Las raíces del valor compartido

En un nivel muy básico, la competitividad de una empresa y la salud de las comunidades donde opera están fuertemente entrelazadas. Una empresa necesita una comunidad exitosa, no sólo para crear demanda por sus productos, sino también para brindar activos públicos cruciales y un entorno que apoye al negocio. Una comunidad necesita empresas exitosas que ofrezcan empleos y oportunidades de creación de riqueza para sus ciudadanos. Esta interdependencia significa que las políticas públicas que socavan la productividad y la competitividad de las empresas se derrotan a sí mismas, especialmente en una economía global donde las instalaciones y los empleos pueden moverse fácilmente de un lado a otro. Las ONG y los gobiernos no siempre han visto esta conexión.
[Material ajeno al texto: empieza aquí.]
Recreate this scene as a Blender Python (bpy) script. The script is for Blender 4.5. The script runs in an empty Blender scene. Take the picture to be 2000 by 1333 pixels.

En la visión antigua y estrecha del capitalismo, las empresas contribuyen con la sociedad generando utilidades, lo que permite generar empleos, pagar sueldos, hacer compras e inversiones y pagar impuestos. El funcionamiento normal de una empresa ya supone un beneficio social suficiente. Una empresa es, en buena parte, una entidad autosuficiente y los problemas sociales o de la comunidad son ajenos a su esfera de acción (éste es el argumento planteado persuasivamente por Milton Friedman en su crítica de la noción misma de responsabilidad social corporativa).

Esta perspectiva ha permeado el pensamiento de gestión durante las últimas dos décadas. Las empresas se enfocaron en atraer consumidores para que compren más y más de sus productos. Al enfrentar la creciente competencia y las presiones de desempeño de corto plazo de parte de los accionistas, los ejecutivos recurrieron sucesivamente a reestructuraciones, reducciones de personal y reubicaciones en regiones con costos más bajos, mientras que aprovechaban sus balances en azul para devolver capital a los inversionistas. Los resultados frecuentes fueron la commoditización, la competencia de precios, poca innovación real, crecimiento orgánico lento y ninguna ventaja competitiva clara.

En este tipo de competencia, las comunidades en donde operan las empresas perciben pocos beneficios incluso cuando aumentan las utilidades. Más bien, perciben que las utilidades son a costa suya, una impresión que se ha fortalecido durante la actual recuperación de la economía, donde las crecientes ganancias han hecho poco por paliar el alto desempleo, las penurias de las empresas locales y las severas presiones sobre los servicios comunitarios.

No siempre fue así. Las mejores empresas alguna vez asumieron una amplia gama de roles para satisfacer las necesidades de los trabajadores, las comunidades y las empresas de apoyo. Sin embargo, a medida que aparecieron otras instituciones sociales en escena, estos roles fueron abandonados o delegados. Los horizontes de tiempo de los inversionistas cada vez más breves empezaron a estrechar el pensamiento acerca de cuáles eran las inversiones más apropiadas. A medida que la empresa verticalmente integrada empezó a depender más y más de los pro-veedores externos, de la tercerización y de la fabricación en el extranjero, se debilitó la conexión entre las firmas y sus comunidades. A medida que las firmas llevaron sus diversas actividades a más y más lugares, a menudo perdieron el contacto con todos los lugares. De hecho, muchas empresas ya no reconocen un lugar como su hogar, sino que se ven a sí mismas como empresas “globales”.

Estas transformaciones impulsaron un importante progreso en la eficiencia económica. Sin embargo, algo profundamente importante se perdió en el proceso, pues fueron pasadas por alto oportunidades más que fundamentales para la creación de valor. El alcance del pensamiento estratégico se contrajo.

La teoría estratégica dice que para tener éxito, una empresa debe crear una propuesta de valor distintiva que satisfaga las necesidades de un conjunto escogido de clientes. La empresa obtiene una ventaja competitiva con la forma en que configura la cadena de valor o el conjunto de actividades involucradas en la creación, producción, venta, entrega y respaldo de sus productos o servicios. Durante décadas la gente de negocios ha estudiado el posicionamiento y las mejores maneras para diseñar actividades e integrarlas. Sin embargo, las empresas han pasado por alto oportunidades para satisfacer necesidades fundamentales de la sociedad y no han sabido comprender cómo los males y las debilidades de la sociedad afectan a las cadenas de valor. Nuestro campo de visión ha sido demasiado estrecho.

Al tratar de comprender el entorno de negocios, los ejecutivos le han prestado más atención al sector o al negocio en particular donde compite la firma. Es así porque la estructura del sector tiene un impacto decisivo en la rentabilidad de una firma. Sin embargo, se pasó por alto el profundo efecto que tiene la localización en la productividad y la innovación. Las empresas no han sabido captar la importancia del entorno mayor que rodea a sus principales operaciones.